My last library lover's mystery, DEATH IN THE STACKS, ended with this texted conversation:
"Just wait until you hear what happened at the library today."His reply was immediate. "No dead bodies?"Lindsey smiled. "None, I promise. But I have to say the library is never dull. Never."
When I started writing romantic-comedy, I was hoping I could end every book with "And they lived happily ever after," but, of course, that's a no-no, so here is the very  last line of EVERY DOG HAS HIS DAY
"Orgasms multiple." 
Which, if you think about it, is a happy ever after, isn't it? LOL.

HANK PHILLIPPI RYAN: I work so hard on last lines. And here's how I know when they work:  I write my first full draft, and see how I feel as I type the last line. Often I say: oh, okay, that works, hurray, I'm done.  But I know that's not true! As I continue to work on the manuscript, the last line changes, sometimes tremendously, sometimes just  tweaking. But I ONLY know I really finished when it makes me well up with tears. Then, and  only then, am I satisfied.

My rules for endings? The plot of the story must be totally wrapped up, way before the final sentence, so it's got to be something that mirrors or reflects or underscores not only the whole book, but, if I am lucky, the first line of the book--maybe it's the opposite of the first line? Or the realization of the first line? And  it's also got to be something that's..how shall I put it....desired by the main character, thematically. And it's got to be--sweetly unexpected, but absolutely foreshadowed. So it's been set up throughout, you know? And then it  brings the book together emotionally. And is full of promise of forward motion. 

Like in PRIME TIME. Jane meets Jake. On their first "date," they see a shooting star. And have a bantery discussion about what you are supposed to do when you see a shooting star. (make a wish, right? but it's more than that) At the beginning of the last chapter, after the crime is solved and when they are getting ready to go to the Emmys (:-)) Jake gives her a present--and it's a diamond star necklace. Which she puts on. Aww.  And then Jane realizes stuff about the danger she's escaped, and what she's learned, and how she treasures her friends, and her emerging journalism career, and her love for Jake, and what life is all about.  

And the last line is:  
I touch the little diamond star around my neck. And I make a wish.
INGRID THOFT:  Some of my last lines are cliffhangers, and some aren’t, but I think cliffhangers are fantastic in a series.  The whole point of a series is that you engage readers in the long arc of the story, so I think it’s fair game to leave them hanging a bit and pique their interest in the next installment.

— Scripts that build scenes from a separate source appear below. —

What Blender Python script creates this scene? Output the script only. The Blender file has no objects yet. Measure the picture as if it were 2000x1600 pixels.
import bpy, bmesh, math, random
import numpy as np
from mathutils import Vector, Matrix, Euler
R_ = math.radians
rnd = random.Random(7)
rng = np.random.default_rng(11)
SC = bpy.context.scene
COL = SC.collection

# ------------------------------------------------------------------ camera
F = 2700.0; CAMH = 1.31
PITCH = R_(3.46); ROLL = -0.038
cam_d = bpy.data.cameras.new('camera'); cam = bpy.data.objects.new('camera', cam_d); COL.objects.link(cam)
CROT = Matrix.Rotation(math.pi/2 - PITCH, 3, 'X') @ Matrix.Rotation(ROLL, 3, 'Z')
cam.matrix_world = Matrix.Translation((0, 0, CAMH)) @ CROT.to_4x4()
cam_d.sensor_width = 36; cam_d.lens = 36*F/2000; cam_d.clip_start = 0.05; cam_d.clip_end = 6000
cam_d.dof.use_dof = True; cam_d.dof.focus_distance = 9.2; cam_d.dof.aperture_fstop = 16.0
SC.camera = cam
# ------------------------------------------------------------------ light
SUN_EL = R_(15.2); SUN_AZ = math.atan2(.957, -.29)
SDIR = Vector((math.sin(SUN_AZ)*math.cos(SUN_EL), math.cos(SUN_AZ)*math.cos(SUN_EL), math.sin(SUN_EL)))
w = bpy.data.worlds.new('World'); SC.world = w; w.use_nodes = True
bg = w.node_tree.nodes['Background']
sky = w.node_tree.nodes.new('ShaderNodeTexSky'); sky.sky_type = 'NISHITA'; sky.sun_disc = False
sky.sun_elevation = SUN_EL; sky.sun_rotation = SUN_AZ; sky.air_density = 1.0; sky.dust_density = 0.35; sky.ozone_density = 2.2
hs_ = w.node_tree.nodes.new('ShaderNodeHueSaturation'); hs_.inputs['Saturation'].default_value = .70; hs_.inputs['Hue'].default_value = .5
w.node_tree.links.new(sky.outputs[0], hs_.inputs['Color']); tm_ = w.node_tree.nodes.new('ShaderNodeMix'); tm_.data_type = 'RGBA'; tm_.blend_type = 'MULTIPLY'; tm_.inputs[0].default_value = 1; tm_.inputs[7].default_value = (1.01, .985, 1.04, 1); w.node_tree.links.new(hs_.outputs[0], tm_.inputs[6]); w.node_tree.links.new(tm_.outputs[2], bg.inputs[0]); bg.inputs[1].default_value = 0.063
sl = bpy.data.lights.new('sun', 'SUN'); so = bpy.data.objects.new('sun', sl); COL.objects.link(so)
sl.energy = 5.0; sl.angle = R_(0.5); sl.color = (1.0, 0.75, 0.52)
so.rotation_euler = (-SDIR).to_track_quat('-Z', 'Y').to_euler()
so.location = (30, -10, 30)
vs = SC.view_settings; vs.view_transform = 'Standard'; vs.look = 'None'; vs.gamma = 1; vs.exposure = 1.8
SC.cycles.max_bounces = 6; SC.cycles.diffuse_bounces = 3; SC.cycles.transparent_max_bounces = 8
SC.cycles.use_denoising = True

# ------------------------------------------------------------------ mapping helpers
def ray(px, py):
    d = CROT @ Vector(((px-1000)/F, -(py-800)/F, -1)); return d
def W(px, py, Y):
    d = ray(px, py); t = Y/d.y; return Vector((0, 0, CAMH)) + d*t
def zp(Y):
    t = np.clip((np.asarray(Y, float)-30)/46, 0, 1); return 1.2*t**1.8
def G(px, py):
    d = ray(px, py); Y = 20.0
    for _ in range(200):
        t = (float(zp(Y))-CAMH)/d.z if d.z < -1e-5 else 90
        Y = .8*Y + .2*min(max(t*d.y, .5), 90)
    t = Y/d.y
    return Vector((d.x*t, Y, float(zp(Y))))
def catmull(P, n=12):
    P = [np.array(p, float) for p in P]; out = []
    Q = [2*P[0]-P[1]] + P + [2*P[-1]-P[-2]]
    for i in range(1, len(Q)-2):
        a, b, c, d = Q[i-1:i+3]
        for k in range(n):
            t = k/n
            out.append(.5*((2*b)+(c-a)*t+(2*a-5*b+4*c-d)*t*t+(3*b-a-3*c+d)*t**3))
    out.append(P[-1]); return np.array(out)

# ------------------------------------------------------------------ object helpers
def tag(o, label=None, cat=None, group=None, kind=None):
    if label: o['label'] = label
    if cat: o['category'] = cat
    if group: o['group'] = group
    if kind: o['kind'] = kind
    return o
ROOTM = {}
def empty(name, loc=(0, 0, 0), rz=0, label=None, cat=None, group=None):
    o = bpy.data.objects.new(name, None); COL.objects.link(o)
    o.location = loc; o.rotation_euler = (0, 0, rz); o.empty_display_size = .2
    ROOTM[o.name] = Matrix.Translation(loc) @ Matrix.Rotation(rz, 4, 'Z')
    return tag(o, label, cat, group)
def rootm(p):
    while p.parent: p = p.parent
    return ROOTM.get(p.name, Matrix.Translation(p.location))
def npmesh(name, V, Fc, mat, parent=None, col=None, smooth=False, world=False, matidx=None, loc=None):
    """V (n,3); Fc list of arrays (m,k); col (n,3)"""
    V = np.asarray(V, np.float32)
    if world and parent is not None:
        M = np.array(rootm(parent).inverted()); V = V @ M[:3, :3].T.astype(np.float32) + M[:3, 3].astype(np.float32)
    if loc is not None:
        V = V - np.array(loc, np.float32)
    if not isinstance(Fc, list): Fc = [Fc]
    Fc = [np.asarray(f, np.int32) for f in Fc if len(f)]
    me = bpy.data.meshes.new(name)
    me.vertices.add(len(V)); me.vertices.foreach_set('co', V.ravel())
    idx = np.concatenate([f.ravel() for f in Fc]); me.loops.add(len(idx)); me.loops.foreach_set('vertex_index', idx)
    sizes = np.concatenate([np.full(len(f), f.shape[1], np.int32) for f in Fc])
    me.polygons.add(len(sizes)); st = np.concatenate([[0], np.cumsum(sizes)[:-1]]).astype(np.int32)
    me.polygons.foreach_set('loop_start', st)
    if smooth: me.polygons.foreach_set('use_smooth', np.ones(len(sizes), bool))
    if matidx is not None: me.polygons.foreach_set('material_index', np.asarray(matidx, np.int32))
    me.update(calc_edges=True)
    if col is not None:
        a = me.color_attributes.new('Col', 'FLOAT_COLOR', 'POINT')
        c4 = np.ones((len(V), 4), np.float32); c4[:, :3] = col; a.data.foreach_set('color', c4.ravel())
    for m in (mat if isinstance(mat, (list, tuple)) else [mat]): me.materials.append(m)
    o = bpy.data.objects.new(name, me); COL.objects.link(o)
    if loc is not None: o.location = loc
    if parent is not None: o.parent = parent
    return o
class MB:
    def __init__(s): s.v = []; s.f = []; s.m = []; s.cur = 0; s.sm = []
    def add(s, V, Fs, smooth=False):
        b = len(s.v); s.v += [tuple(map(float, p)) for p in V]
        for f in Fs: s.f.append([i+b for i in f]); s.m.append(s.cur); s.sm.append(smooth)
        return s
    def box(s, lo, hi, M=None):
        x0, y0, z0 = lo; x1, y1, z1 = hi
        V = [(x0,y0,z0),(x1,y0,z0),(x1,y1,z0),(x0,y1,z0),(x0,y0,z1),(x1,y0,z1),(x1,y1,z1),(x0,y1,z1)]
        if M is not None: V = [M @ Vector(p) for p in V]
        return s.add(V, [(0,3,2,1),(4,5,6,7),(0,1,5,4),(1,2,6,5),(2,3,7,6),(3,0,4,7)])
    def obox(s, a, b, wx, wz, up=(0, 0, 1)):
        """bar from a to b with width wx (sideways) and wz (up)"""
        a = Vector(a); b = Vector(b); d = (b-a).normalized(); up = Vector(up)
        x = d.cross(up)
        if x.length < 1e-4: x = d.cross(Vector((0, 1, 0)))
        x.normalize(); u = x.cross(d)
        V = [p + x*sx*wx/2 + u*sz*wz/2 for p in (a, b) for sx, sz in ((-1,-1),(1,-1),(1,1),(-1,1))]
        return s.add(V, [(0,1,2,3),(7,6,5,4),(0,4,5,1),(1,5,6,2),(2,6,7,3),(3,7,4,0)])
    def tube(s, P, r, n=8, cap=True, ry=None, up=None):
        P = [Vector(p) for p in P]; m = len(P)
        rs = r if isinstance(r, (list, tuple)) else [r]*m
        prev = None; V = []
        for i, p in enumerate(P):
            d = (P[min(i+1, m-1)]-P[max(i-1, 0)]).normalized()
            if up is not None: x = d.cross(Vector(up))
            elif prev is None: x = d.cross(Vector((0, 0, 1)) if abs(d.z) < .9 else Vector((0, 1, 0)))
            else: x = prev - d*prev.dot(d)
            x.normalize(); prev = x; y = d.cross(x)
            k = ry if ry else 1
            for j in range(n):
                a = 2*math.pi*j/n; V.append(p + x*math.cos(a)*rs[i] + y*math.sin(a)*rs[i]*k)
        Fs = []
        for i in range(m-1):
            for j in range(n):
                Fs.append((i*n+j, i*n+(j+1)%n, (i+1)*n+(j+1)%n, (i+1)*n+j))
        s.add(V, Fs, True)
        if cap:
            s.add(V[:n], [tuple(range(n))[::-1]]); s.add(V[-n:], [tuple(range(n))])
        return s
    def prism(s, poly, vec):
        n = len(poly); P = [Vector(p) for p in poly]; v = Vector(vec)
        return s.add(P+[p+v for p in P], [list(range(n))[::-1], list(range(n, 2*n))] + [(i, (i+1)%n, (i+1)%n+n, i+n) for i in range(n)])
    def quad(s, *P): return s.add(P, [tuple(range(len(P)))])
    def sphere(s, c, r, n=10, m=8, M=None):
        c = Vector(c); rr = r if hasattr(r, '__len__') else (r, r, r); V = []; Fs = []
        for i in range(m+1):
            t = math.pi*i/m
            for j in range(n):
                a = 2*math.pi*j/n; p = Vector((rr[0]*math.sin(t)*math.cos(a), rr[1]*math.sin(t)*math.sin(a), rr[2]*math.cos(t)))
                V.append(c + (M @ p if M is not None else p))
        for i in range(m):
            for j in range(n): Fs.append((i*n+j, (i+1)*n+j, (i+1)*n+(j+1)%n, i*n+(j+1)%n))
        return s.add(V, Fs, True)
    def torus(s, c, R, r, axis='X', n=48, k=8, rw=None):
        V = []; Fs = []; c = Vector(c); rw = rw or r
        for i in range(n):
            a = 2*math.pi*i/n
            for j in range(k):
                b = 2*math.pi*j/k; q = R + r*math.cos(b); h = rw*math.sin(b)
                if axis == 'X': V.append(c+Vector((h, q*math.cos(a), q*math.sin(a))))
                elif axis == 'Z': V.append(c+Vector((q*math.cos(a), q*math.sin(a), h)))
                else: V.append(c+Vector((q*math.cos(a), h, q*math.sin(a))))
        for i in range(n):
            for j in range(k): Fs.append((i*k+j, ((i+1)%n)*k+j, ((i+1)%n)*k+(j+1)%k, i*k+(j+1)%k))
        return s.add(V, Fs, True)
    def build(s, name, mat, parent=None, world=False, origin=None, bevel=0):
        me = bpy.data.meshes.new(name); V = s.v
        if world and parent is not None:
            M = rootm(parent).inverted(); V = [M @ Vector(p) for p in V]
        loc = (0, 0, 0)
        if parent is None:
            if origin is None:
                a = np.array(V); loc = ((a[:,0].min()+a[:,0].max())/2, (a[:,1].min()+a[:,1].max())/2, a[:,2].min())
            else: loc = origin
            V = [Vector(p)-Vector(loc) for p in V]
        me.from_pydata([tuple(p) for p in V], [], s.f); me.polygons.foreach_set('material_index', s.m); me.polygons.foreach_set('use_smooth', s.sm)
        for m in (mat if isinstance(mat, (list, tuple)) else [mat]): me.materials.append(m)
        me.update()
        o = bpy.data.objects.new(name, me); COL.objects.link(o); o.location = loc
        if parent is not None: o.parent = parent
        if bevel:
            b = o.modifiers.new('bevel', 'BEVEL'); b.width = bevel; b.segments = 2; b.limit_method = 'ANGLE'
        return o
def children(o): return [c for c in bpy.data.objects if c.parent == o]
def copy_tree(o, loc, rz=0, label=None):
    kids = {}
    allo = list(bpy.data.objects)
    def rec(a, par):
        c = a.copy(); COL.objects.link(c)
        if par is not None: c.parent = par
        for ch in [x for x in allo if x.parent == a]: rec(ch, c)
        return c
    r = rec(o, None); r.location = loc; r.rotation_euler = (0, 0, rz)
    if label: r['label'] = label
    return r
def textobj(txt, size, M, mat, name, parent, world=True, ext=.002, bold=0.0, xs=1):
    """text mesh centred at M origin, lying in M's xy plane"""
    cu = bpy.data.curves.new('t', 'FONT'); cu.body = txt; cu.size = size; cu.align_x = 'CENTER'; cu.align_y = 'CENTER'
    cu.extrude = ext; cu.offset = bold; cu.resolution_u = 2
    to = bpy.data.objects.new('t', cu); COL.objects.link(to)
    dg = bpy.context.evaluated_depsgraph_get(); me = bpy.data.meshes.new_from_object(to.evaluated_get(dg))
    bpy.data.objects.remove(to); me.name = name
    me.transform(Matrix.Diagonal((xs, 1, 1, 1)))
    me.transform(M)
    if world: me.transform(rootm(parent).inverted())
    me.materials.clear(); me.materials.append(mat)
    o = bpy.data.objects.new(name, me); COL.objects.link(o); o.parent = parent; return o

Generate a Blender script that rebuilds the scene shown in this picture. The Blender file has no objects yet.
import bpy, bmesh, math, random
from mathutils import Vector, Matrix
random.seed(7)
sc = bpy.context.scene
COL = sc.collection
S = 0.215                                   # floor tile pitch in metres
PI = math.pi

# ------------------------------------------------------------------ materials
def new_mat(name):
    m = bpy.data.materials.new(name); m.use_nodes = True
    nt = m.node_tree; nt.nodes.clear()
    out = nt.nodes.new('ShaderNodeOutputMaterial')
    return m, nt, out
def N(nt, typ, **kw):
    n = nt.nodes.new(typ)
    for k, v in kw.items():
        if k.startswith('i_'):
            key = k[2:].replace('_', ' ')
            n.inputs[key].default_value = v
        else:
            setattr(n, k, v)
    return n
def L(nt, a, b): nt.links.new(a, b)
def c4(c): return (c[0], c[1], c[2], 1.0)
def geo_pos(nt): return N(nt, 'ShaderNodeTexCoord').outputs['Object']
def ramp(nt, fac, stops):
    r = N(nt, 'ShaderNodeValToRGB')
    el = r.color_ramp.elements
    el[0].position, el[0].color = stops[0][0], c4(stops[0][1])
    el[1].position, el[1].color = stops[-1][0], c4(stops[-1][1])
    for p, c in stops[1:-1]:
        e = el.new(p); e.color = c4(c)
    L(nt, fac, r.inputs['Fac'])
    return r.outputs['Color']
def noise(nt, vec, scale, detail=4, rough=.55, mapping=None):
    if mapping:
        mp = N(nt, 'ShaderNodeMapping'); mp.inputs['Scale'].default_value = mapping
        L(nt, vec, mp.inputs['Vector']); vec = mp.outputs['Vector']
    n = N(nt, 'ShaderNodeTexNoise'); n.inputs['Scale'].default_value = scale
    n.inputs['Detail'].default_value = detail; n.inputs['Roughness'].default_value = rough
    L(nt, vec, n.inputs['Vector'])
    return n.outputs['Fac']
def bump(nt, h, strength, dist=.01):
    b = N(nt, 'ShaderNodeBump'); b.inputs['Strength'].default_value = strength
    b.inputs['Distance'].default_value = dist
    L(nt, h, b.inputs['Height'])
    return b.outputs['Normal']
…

In the most recent Fina Ludlow book, DUPLICITY, Fina discovers a shocking family secret in the last chapter, a secret that her father, Carl, has been keeping her whole life:  
Fina grabbed her coat and threw open the front door.“Fina, wait!” her father called after her.She broke into a slow jog, her head pounding with each step, putting as much distance as possible between the.A million miles wouldn’t be enough.
DEBORAH CROMBIE: I work harder at last lines than first lines, and often write the entire last scene when I'm only part way through the book. It gives me an end point, something to work towards. And there have been quite a few times, when I actually get there, that I don't have to change a word.

I've written some cliffhangers that have made readers want to kill ME, but here's one of my favorites, from WHERE MEMORIES LIE, on a much more romantic note: 

He stared at her, the tulips tilting dangerously in his grasp, forgotten. In his eyes she saw a flare of delight, and herself reflected, infinitely, like an image in a hall of mirrors.

"A wedding. If you wanted...That is..."

"I think," he said slowly, setting the flowers on the table, "that something of the sort could be arranged."

  
HALLIE: So let's hear it... What do you like in an ending? Cliffhanger? Echo? Tie things up? Multiple orgasms? What are you druthers??